▶ **Aim**: Copy exactly, and only, the lines below from the first through the one containing "(0.10, 0.095, 0.09))", both included; pictures are omitted.
--- Begin ---
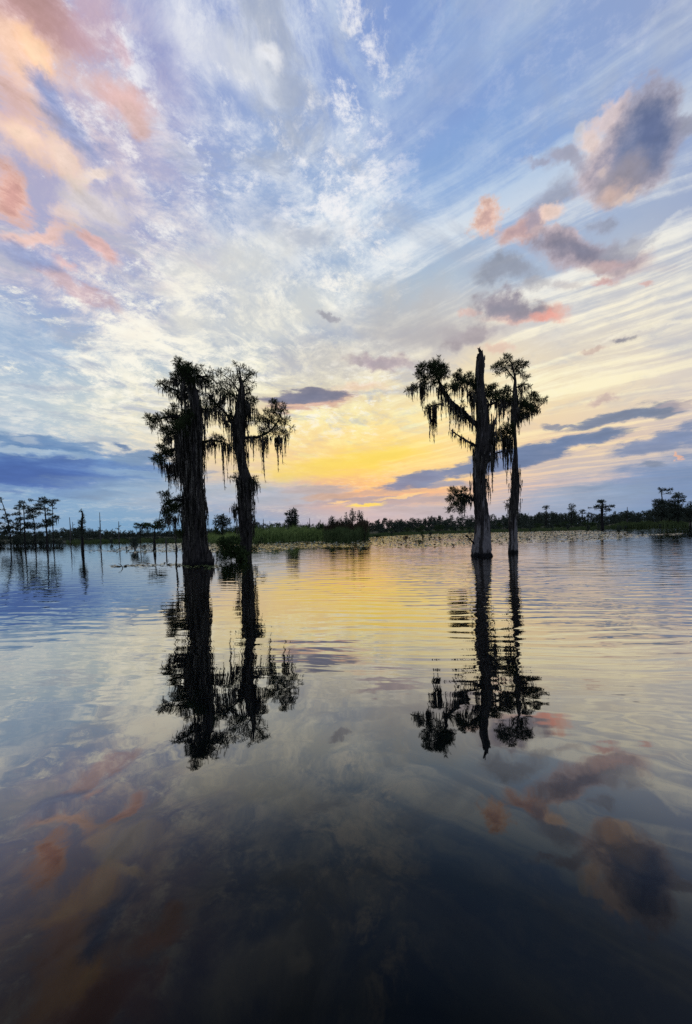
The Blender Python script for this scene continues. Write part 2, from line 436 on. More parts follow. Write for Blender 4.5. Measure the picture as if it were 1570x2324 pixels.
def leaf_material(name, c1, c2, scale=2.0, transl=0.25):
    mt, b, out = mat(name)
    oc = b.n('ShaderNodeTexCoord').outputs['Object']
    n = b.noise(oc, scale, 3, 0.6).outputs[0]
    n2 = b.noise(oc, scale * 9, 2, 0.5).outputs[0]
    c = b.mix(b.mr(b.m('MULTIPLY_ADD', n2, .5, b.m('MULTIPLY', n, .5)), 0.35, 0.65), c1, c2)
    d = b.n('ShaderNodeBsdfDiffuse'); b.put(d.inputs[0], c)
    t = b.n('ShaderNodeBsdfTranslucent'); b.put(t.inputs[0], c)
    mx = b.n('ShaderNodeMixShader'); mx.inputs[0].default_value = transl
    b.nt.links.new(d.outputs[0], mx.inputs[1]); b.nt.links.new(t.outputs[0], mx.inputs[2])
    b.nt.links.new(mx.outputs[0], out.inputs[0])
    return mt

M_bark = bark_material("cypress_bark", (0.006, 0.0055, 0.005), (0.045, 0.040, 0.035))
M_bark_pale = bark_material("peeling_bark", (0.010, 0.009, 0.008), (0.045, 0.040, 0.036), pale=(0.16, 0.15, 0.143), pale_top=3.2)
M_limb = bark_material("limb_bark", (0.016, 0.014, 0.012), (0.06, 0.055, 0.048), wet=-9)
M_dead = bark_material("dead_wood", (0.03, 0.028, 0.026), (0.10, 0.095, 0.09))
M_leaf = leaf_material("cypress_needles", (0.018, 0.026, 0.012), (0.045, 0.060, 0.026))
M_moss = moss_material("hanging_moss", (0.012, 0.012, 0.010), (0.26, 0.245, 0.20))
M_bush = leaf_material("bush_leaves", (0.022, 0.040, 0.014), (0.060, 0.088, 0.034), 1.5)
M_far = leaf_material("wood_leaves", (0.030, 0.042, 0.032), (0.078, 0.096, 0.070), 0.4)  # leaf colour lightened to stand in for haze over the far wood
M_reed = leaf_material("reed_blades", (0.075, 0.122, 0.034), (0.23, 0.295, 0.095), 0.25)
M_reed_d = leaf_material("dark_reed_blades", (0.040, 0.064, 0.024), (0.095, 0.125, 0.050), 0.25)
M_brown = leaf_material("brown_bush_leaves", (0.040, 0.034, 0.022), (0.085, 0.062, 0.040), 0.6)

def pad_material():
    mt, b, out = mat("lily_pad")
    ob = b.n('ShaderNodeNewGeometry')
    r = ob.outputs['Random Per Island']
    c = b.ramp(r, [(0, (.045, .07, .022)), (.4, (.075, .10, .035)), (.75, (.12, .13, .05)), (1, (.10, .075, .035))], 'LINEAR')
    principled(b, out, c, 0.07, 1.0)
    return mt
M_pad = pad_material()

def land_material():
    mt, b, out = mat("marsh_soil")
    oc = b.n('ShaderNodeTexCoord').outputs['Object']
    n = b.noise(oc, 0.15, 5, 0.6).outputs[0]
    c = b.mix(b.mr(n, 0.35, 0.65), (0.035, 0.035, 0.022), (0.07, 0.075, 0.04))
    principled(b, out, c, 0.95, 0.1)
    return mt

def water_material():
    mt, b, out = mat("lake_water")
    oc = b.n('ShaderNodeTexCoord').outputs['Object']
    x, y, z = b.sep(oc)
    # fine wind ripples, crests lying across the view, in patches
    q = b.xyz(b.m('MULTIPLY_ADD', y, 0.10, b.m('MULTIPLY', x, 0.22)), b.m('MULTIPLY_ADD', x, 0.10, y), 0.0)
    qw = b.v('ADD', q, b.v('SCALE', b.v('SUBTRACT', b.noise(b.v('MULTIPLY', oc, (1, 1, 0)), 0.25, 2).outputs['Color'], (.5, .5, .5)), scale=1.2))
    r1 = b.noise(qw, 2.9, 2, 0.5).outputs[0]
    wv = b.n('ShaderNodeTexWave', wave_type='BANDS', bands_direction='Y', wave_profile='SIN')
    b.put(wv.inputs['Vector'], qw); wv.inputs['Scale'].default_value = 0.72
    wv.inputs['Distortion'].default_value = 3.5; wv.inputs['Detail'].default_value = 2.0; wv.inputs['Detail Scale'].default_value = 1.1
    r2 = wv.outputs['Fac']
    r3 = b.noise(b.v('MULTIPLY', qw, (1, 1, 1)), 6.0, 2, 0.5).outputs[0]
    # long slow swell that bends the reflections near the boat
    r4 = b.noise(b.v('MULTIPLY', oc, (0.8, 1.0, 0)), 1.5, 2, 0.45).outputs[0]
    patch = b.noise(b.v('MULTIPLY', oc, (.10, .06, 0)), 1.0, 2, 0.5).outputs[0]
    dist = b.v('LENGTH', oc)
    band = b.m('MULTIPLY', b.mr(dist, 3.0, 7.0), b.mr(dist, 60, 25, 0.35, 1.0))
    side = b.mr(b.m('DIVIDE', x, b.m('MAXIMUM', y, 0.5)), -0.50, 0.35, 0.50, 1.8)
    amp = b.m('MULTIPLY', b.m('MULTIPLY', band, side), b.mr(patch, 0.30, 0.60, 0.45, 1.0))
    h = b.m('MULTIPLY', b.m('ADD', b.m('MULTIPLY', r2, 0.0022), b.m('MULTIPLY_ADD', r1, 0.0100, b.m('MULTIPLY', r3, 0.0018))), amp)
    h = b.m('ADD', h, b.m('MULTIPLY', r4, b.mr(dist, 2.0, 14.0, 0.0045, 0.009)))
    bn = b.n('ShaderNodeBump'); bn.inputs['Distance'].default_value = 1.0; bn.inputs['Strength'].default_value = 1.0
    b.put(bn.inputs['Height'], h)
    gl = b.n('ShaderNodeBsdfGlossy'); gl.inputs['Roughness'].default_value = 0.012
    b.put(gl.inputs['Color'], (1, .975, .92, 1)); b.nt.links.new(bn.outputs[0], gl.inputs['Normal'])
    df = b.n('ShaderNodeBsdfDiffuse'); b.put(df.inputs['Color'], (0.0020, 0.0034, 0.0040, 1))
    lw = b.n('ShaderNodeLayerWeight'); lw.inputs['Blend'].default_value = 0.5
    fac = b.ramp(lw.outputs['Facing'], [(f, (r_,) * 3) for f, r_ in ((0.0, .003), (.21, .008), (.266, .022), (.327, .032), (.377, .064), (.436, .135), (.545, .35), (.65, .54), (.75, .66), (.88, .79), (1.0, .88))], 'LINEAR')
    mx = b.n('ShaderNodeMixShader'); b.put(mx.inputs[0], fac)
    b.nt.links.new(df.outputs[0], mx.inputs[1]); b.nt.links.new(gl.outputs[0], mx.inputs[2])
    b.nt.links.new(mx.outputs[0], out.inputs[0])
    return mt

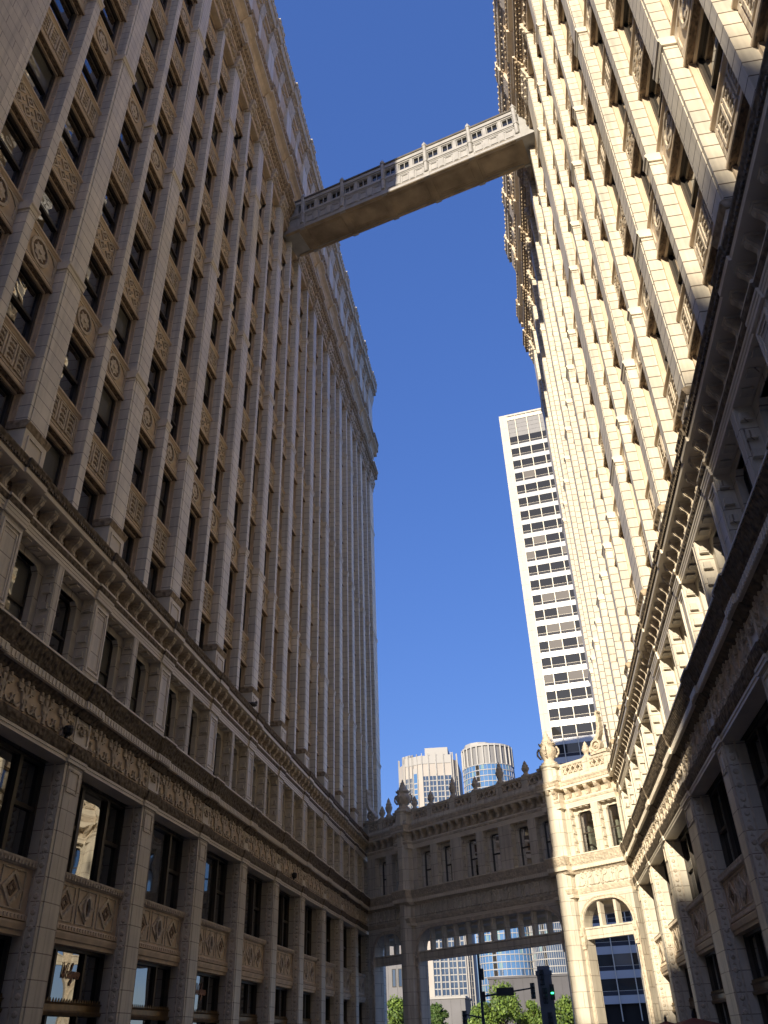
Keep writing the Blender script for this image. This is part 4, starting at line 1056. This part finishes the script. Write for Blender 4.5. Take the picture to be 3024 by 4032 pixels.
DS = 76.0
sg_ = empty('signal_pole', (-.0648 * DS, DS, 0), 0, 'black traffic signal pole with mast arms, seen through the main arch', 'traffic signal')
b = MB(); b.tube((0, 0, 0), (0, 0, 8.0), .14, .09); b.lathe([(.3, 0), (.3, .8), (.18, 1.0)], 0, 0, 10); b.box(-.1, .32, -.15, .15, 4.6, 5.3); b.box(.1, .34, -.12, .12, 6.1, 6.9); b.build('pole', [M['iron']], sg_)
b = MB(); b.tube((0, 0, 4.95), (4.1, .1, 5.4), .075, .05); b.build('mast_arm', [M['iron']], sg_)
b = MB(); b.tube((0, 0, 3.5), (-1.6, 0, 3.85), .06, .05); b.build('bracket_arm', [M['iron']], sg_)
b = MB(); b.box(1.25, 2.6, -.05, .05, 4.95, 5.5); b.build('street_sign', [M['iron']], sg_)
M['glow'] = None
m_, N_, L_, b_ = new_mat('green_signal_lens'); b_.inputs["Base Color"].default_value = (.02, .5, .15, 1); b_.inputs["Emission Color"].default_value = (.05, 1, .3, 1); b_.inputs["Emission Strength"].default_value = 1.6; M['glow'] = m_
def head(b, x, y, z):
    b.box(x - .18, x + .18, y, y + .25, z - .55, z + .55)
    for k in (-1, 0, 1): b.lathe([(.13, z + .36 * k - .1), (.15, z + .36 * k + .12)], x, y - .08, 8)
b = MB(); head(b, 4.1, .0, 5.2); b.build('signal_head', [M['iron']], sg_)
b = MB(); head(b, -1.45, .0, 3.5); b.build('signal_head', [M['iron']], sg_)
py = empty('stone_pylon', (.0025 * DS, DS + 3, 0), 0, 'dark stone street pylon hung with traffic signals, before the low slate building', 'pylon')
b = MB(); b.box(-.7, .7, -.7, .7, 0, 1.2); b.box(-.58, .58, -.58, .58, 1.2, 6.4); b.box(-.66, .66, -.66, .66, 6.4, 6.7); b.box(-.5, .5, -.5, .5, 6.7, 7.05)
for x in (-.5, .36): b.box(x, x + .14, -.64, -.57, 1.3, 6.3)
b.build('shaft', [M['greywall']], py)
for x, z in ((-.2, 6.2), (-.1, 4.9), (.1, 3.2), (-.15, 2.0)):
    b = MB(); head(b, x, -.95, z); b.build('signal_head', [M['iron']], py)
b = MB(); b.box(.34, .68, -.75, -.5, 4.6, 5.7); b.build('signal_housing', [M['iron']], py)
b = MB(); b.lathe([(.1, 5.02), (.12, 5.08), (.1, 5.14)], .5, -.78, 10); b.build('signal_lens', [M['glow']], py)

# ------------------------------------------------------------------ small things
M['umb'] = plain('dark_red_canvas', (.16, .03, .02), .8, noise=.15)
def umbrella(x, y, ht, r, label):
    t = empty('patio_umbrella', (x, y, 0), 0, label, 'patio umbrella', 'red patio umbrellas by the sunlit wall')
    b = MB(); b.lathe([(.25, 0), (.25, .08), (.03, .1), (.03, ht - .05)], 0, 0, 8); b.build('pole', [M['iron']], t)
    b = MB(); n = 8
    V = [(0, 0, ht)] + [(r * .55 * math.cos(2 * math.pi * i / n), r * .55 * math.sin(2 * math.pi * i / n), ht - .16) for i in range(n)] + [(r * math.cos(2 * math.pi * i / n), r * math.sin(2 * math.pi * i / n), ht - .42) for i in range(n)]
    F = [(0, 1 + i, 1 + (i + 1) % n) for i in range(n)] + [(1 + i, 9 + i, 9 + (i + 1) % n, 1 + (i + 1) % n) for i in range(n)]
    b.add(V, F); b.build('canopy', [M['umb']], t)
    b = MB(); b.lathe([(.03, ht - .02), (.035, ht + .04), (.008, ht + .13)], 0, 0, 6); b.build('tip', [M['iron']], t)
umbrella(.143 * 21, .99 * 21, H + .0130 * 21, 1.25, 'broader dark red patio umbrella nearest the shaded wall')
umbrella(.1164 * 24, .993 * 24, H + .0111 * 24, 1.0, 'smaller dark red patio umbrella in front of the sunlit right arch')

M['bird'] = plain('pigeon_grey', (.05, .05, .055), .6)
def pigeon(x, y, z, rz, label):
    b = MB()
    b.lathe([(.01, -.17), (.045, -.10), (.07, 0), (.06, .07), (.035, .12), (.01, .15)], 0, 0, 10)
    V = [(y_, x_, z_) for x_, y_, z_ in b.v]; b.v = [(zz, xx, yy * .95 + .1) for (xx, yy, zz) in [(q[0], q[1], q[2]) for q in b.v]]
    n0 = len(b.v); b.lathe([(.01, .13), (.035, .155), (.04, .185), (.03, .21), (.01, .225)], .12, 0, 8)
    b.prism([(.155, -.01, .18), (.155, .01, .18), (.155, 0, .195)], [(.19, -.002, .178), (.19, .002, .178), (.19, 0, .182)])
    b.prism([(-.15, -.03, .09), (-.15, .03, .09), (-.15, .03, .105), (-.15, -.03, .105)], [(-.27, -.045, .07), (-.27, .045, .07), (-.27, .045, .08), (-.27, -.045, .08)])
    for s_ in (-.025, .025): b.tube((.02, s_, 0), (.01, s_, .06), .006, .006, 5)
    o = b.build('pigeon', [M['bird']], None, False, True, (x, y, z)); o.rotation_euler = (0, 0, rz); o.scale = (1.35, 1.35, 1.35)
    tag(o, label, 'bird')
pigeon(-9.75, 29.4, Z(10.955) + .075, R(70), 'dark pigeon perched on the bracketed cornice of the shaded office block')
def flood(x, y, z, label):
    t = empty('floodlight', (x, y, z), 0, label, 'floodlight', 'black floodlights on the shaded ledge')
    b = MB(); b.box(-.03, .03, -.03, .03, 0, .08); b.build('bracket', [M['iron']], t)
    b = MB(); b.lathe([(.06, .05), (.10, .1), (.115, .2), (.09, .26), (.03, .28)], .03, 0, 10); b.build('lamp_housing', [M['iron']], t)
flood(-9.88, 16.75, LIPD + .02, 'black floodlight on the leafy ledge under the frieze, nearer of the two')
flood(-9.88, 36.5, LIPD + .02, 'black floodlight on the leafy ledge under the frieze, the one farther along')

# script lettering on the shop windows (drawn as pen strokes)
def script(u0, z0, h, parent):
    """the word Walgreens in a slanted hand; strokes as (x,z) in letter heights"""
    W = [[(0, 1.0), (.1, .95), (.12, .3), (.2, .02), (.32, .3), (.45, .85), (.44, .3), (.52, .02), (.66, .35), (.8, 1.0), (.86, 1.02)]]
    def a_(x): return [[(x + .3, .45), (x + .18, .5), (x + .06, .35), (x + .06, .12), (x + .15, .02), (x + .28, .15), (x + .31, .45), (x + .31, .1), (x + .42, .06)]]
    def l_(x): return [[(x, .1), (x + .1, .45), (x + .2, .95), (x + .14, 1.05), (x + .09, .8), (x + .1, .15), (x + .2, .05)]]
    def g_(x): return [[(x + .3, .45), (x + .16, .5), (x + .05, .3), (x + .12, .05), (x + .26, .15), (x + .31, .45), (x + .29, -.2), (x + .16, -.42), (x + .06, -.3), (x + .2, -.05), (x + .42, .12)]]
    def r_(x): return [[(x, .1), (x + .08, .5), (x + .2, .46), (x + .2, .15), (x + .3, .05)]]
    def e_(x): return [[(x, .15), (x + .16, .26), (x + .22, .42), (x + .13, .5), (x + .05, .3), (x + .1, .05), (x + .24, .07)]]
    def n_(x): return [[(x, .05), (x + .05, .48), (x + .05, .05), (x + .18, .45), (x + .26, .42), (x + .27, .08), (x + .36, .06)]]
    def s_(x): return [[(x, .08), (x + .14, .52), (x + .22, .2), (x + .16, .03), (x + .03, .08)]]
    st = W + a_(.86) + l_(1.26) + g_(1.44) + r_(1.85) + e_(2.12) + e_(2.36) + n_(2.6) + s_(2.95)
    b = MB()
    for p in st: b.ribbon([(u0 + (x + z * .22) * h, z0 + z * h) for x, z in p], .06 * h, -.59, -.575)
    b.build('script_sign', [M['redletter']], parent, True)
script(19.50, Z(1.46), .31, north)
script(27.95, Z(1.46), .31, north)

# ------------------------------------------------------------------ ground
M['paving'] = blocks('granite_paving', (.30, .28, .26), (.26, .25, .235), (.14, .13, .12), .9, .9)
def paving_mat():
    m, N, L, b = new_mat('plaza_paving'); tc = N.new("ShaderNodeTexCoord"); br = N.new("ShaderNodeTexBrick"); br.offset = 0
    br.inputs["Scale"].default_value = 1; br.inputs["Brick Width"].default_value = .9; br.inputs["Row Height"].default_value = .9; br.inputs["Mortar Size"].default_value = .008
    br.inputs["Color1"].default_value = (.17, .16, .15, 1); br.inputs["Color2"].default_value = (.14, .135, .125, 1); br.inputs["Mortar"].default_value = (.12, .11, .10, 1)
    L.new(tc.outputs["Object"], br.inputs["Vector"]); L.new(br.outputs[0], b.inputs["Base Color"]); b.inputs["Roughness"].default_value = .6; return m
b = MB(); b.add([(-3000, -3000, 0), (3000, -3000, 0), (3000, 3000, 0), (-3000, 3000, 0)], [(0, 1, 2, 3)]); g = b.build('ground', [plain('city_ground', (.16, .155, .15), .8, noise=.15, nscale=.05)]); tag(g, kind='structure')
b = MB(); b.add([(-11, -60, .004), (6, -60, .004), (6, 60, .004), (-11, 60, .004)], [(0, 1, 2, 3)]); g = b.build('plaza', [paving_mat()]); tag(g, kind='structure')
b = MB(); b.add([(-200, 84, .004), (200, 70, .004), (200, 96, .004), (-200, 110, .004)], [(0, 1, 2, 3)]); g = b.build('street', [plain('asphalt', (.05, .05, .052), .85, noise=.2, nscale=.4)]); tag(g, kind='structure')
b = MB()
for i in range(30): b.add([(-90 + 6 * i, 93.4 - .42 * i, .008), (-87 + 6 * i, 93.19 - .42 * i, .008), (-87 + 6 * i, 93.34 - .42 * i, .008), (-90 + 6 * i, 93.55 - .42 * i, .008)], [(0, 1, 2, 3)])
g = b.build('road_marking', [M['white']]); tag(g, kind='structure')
--- End ---
▶ **Answer**:
The Blender Python script for this scene continues. Write part 2, from line 436 on. More parts follow. Write for Blender 4.5. Measure the picture as if it were 1570x2324 pixels.
def leaf_material(name, c1, c2, scale=2.0, transl=0.25):
    mt, b, out = mat(name)
    oc = b.n('ShaderNodeTexCoord').outputs['Object']
    n = b.noise(oc, scale, 3, 0.6).outputs[0]
    n2 = b.noise(oc, scale * 9, 2, 0.5).outputs[0]
    c = b.mix(b.mr(b.m('MULTIPLY_ADD', n2, .5, b.m('MULTIPLY', n, .5)), 0.35, 0.65), c1, c2)
    d = b.n('ShaderNodeBsdfDiffuse'); b.put(d.inputs[0], c)
    t = b.n('ShaderNodeBsdfTranslucent'); b.put(t.inputs[0], c)
    mx = b.n('ShaderNodeMixShader'); mx.inputs[0].default_value = transl
    b.nt.links.new(d.outputs[0], mx.inputs[1]); b.nt.links.new(t.outputs[0], mx.inputs[2])
    b.nt.links.new(mx.outputs[0], out.inputs[0])
    return mt

M_bark = bark_material("cypress_bark", (0.006, 0.0055, 0.005), (0.045, 0.040, 0.035))
M_bark_pale = bark_material("peeling_bark", (0.010, 0.009, 0.008), (0.045, 0.040, 0.036), pale=(0.16, 0.15, 0.143), pale_top=3.2)
M_limb = bark_material("limb_bark", (0.016, 0.014, 0.012), (0.06, 0.055, 0.048), wet=-9)
M_dead = bark_material("dead_wood", (0.03, 0.028, 0.026), (0.10, 0.095, 0.09))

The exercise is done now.